Work to do: Give every line again exactly as it appears, please, but not the pictures.

## START

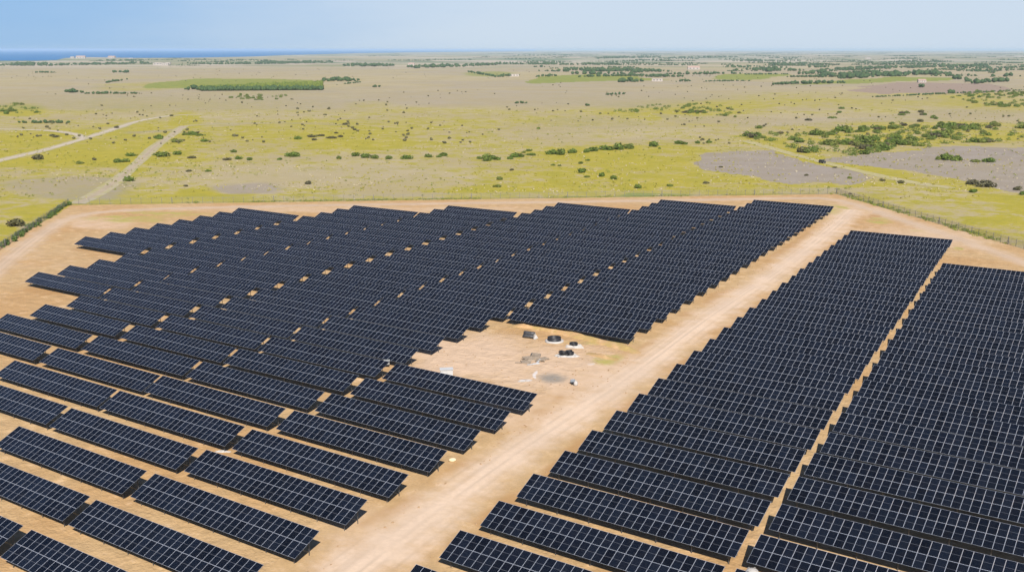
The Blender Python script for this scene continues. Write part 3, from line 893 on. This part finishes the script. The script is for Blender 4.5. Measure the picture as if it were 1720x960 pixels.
for poly, cnt, (s0, s1), mixk, words in SCATTER:
    xs = [p[0] for p in poly]; ys = [p[1] for p in poly]; done = 0; cl = None
    while done < cnt:
        x, y = random.uniform(min(xs), max(xs)), random.uniform(min(ys), max(ys))
        if cl and random.random() < .55: x, y = cl[0] + random.gauss(0, 16), cl[1] + random.gauss(0, 2.6)
        if not in_poly(x, y, poly): continue
        if not cl or random.random() < .25: cl = (x, y)
        NAMED.append((x, y, random.uniform(s0, s1) * (y - 83) / 147 * 1.05, KM[random.choice(mixk)], words)); done += 1

by_area = {}
for s in NAMED: by_area.setdefault(s[4], []).append(s)
for area, lst in by_area.items():
    lst.sort(key=lambda s: s[0])
    for i, (px_, py_, w, kind, _) in enumerate(lst):
        p = at(px_, py_)
        dist = (p - Vector((0, 0, HC))).length
        half = w * dist / FPX / 2 * 1.28
        root = empty('shrub', (p.x, p.y, 0), random.uniform(0, 6.28))
        hz = half * random.uniform(.55, .85)
        cr = link('crown', random.choice(TPL[kind]), root); cr.scale = (half, half * random.uniform(.8, 1.1), hz)
        st = link('stem', STEM, root); st.scale = (half, half, hz)
        tag(root, f'{WORD[kind][i % len(WORD[kind])]} {area}, {"leftmost one" if i == 0 else ordinal(i + 1) + " from left" if i + 1 < len(lst) else "rightmost one"}', 'shrub', 'shrubs on the plain')

# masses of far vegetation, each one object
def ico():
    bm = bmesh.new(); bmesh.ops.create_icosphere(bm, subdivisions=1, radius=1.0)
    v = np.array([q.co[:] for q in bm.verts]); f = np.array([[w.index for w in q.verts] for q in bm.faces]); bm.free()
    return v, f
ICO = ico()
def crowns(name, items, mat, label, cat, kind='stuff'):
    """items: (x, y, half-width, height)"""
    V, F, RA = [], [], []
    b = 0
    for x, y, r, h in items:
        v = ICO[0] * (1 + rng.uniform(-.38, .38, (len(ICO[0]), 1)))
        v = v * np.array([r, r, h * .5]) + np.array([x, y, h * .48])
        V.append(v); F.append(ICO[1] + b); b += len(v)
        RA.append(np.clip(rng.uniform(0, 1) + rng.uniform(-.3, .3, len(ICO[1])), 0, 1))
    V = np.concatenate(V); F = np.concatenate(F); RA = np.concatenate(RA)
    me = bpy.data.meshes.new(name)
    me.vertices.add(len(V)); me.vertices.foreach_set('co', V.ravel().astype(np.float32))
    me.loops.add(F.size); me.loops.foreach_set('vertex_index', F.ravel().astype(np.int32))
    me.polygons.add(len(F)); me.polygons.foreach_set('loop_start', (np.arange(len(F)) * 3).astype(np.int32))
    at_ = me.attributes.new('rand', 'FLOAT', 'FACE'); at_.data.foreach_set('value', RA.astype(np.float32))
    me.materials.append(mat); me.update(calc_edges=True)
    return tag(link(name, me), label, cat, kind=kind)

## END

Solution for this problem:
The Blender Python script for this scene continues. Write part 3, from line 893 on. This part finishes the script. The script is for Blender 4.5. Measure the picture as if it were 1720x960 pixels.
for poly, cnt, (s0, s1), mixk, words in SCATTER:
    xs = [p[0] for p in poly]; ys = [p[1] for p in poly]; done = 0; cl = None
    while done < cnt:
        x, y = random.uniform(min(xs), max(xs)), random.uniform(min(ys), max(ys))
        if cl and random.random() < .55: x, y = cl[0] + random.gauss(0, 16), cl[1] + random.gauss(0, 2.6)
        if not in_poly(x, y, poly): continue
        if not cl or random.random() < .25: cl = (x, y)
        NAMED.append((x, y, random.uniform(s0, s1) * (y - 83) / 147 * 1.05, KM[random.choice(mixk)], words)); done += 1

by_area = {}
for s in NAMED: by_area.setdefault(s[4], []).append(s)
for area, lst in by_area.items():
    lst.sort(key=lambda s: s[0])
    for i, (px_, py_, w, kind, _) in enumerate(lst):
        p = at(px_, py_)
        dist = (p - Vector((0, 0, HC))).length
        half = w * dist / FPX / 2 * 1.28
        root = empty('shrub', (p.x, p.y, 0), random.uniform(0, 6.28))
        hz = half * random.uniform(.55, .85)
        cr = link('crown', random.choice(TPL[kind]), root); cr.scale = (half, half * random.uniform(.8, 1.1), hz)
        st = link('stem', STEM, root); st.scale = (half, half, hz)
        tag(root, f'{WORD[kind][i % len(WORD[kind])]} {area}, {"leftmost one" if i == 0 else ordinal(i + 1) + " from left" if i + 1 < len(lst) else "rightmost one"}', 'shrub', 'shrubs on the plain')

# masses of far vegetation, each one object
def ico():
    bm = bmesh.new(); bmesh.ops.create_icosphere(bm, subdivisions=1, radius=1.0)
    v = np.array([q.co[:] for q in bm.verts]); f = np.array([[w.index for w in q.verts] for q in bm.faces]); bm.free()
    return v, f
ICO = ico()
def crowns(name, items, mat, label, cat, kind='stuff'):
    """items: (x, y, half-width, height)"""
    V, F, RA = [], [], []
    b = 0
    for x, y, r, h in items:
        v = ICO[0] * (1 + rng.uniform(-.38, .38, (len(ICO[0]), 1)))
        v = v * np.array([r, r, h * .5]) + np.array([x, y, h * .48])
        V.append(v); F.append(ICO[1] + b); b += len(v)
        RA.append(np.clip(rng.uniform(0, 1) + rng.uniform(-.3, .3, len(ICO[1])), 0, 1))
    V = np.concatenate(V); F = np.concatenate(F); RA = np.concatenate(RA)
    me = bpy.data.meshes.new(name)
    me.vertices.add(len(V)); me.vertices.foreach_set('co', V.ravel().astype(np.float32))
    me.loops.add(F.size); me.loops.foreach_set('vertex_index', F.ravel().astype(np.int32))
    me.polygons.add(len(F)); me.polygons.foreach_set('loop_start', (np.arange(len(F)) * 3).astype(np.int32))
    at_ = me.attributes.new('rand', 'FLOAT', 'FACE'); at_.data.foreach_set('value', RA.astype(np.float32))
    me.materials.append(mat); me.update(calc_edges=True)
    return tag(link(name, me), label, cat, kind=kind)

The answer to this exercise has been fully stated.